After years of waiting, the search has now, at the very least, officially been narrowed. If anything the case seems to demonstrate that there may be some distance between an unsolved case and an unprosecuted one.

As time has gone by with the case in stasis, a desire for closure has let unsubstantiated murmurs fester, growing into a latticework of conjecture. With every year that passes, the chasm has grown and people have sought to fill the space themselves.

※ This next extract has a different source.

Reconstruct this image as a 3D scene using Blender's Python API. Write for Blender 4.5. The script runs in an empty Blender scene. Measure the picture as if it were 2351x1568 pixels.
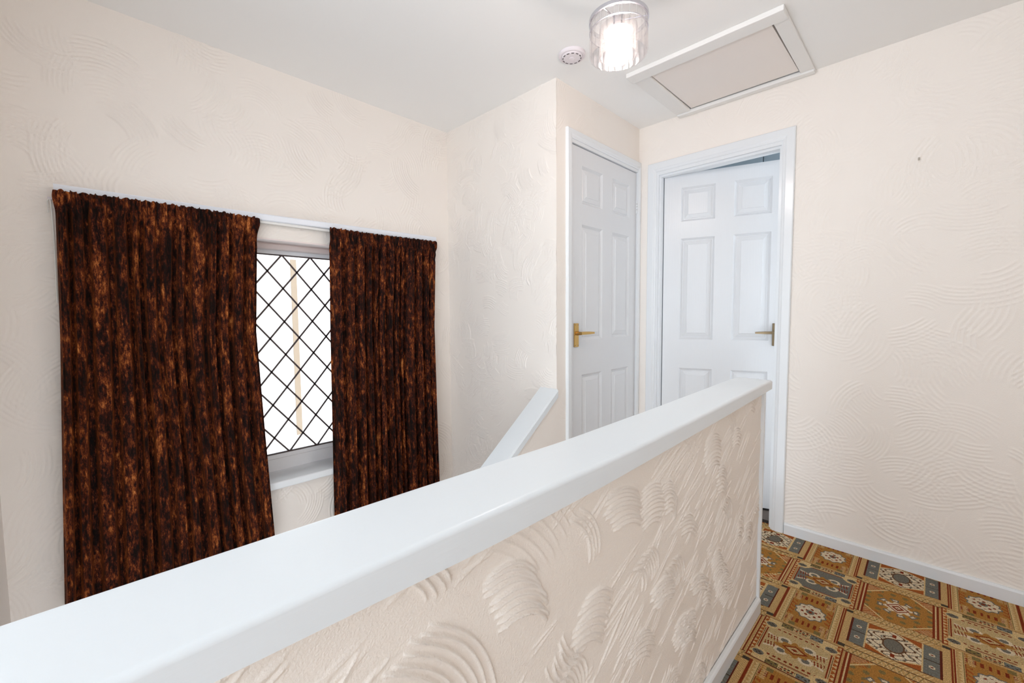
import bpy, bmesh, math, random
import numpy as np
from mathutils import Vector, Matrix
random.seed(7); rng = np.random.default_rng(11)
sc = bpy.context.scene
COL = sc.collection
# ------------------------------------------------------------------ dimensions (metres)
A, B, C, D, H = 2.288, 1.383, 1.7316, 2.5824, 2.35     # window wall x=-A, cupboard wall x=-B, stub wall y=C, far wall y=D, ceiling z=H
XR, YB = 0.80, -3.20                                     # right wall, open back end of the landing
HW = -0.45                                               # landing face of the half wall
YE = 1.83                                                # end of the half wall

# ------------------------------------------------------------------ materials
def srgb(r, g, b):
    f = lambda c: (c/255/12.92) if c/255 <= 0.04045 else ((c/255+0.055)/1.055)**2.4
    return (f(r), f(g), f(b), 1)
def mat(name, col=(.8,.8,.8,1), rough=.5, metal=0, bump=None, **kw):
    m = bpy.data.materials.new(name); m.use_nodes = True
    nt = m.node_tree; b = nt.nodes['Principled BSDF']
    b.inputs['Base Color'].default_value = col
    b.inputs['Roughness'].default_value = rough
    b.inputs['Metallic'].default_value = metal
    for k, v in kw.items():
        b.inputs[k].default_value = v
    if bump:
        scale, strength, dist, stretch = bump
        tc = nt.nodes.new('ShaderNodeTexCoord'); mp = nt.nodes.new('ShaderNodeMapping')
        mp.inputs['Scale'].default_value = stretch
        n = nt.nodes.new('ShaderNodeTexNoise'); n.inputs['Scale'].default_value = scale; n.inputs['Detail'].default_value = 4
        bp = nt.nodes.new('ShaderNodeBump'); bp.inputs['Strength'].default_value = strength; bp.inputs['Distance'].default_value = dist
        nt.links.new(tc.outputs['Object'], mp.inputs['Vector']); nt.links.new(mp.outputs['Vector'], n.inputs['Vector'])
        nt.links.new(n.outputs['Fac'], bp.inputs['Height']); nt.links.new(bp.outputs['Normal'], b.inputs['Normal'])
    return m
M = {}
M['paper'] = mat('cream_relief_paper', srgb(238,231,224), .60, bump=(420,.35,.002,(1,1,1)))
M['plaster'] = mat('cream_combed_plaster', srgb(239,231,223), .58, bump=(330,.45,.003,(1,1,1)))
M['ceiling'] = mat('ceiling_paint', srgb(240,240,239), .75, bump=(60,.08,.002,(1,1,1)))
M['gloss'] = mat('white_gloss_paint', srgb(226,229,232), .22, bump=(35,.06,.002,(1,1,1)))
M['capgloss'] = mat('white_cap_paint', srgb(224,230,235), .30, bump=(30,.10,.002,(6,.6,6)))
M['door'] = mat('white_door_paint', srgb(217,219,222), .30, bump=(28,.12,.002,(7,7,.7)))
M['sill'] = mat('glossy_sill_paint', srgb(236,240,244), .10)
def grain(m):
    nt = m.node_tree; N = nt.nodes; L = nt.links
    old = next(n for n in N if n.bl_idname == 'ShaderNodeBump')
    tc = N.new('ShaderNodeTexCoord'); mp = N.new('ShaderNodeMapping'); mp.inputs['Scale'].default_value = (1,1,.16)
    wv = N.new('ShaderNodeTexWave'); wv.wave_type = 'BANDS'; wv.bands_direction = 'X'; wv.inputs['Scale'].default_value = 26; wv.inputs['Distortion'].default_value = 11
    wv.inputs['Detail'].default_value = 2; wv.inputs['Detail Scale'].default_value = .55
    b2 = N.new('ShaderNodeBump'); b2.inputs['Strength'].default_value = .11; b2.inputs['Distance'].default_value = .0012
    L.new(tc.outputs['Object'], mp.inputs['Vector']); L.new(mp.outputs[0], wv.inputs['Vector']); L.new(wv.outputs['Fac'], b2.inputs['Height'])
    L.new(old.outputs['Normal'], b2.inputs['Normal']); L.new(b2.outputs['Normal'], N['Principled BSDF'].inputs['Normal'])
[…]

The YouTuber DJ Vlad has probed nearly everyone associated with the case, including Davis, all sharing their various accounts of what happened. Countless fan sites have dedicated forums to various theories. The late N.W.A manager Jerry Heller said that Suge Knight put a hit out on Tupac. Knight said he was the actual target. The 2018 USA Network miniseries Unsolved dramatized the Kading investigation. 50 Cent recently joked that Combs should lawyer up. When asked about the rumors in 2016, one-time Bad Boy star Ma$e told The Breakfast Club, "We don't talk about things that are nonsense," but recently seemed to imply some sort of involvement. Combs' bodyguard pointed the finger at the LAPD. Each new wrinkle in the story has changed the dimensions of what's "true." At this stage, it's hard to imagine even a verdict preventing some version of the myth from living on forever.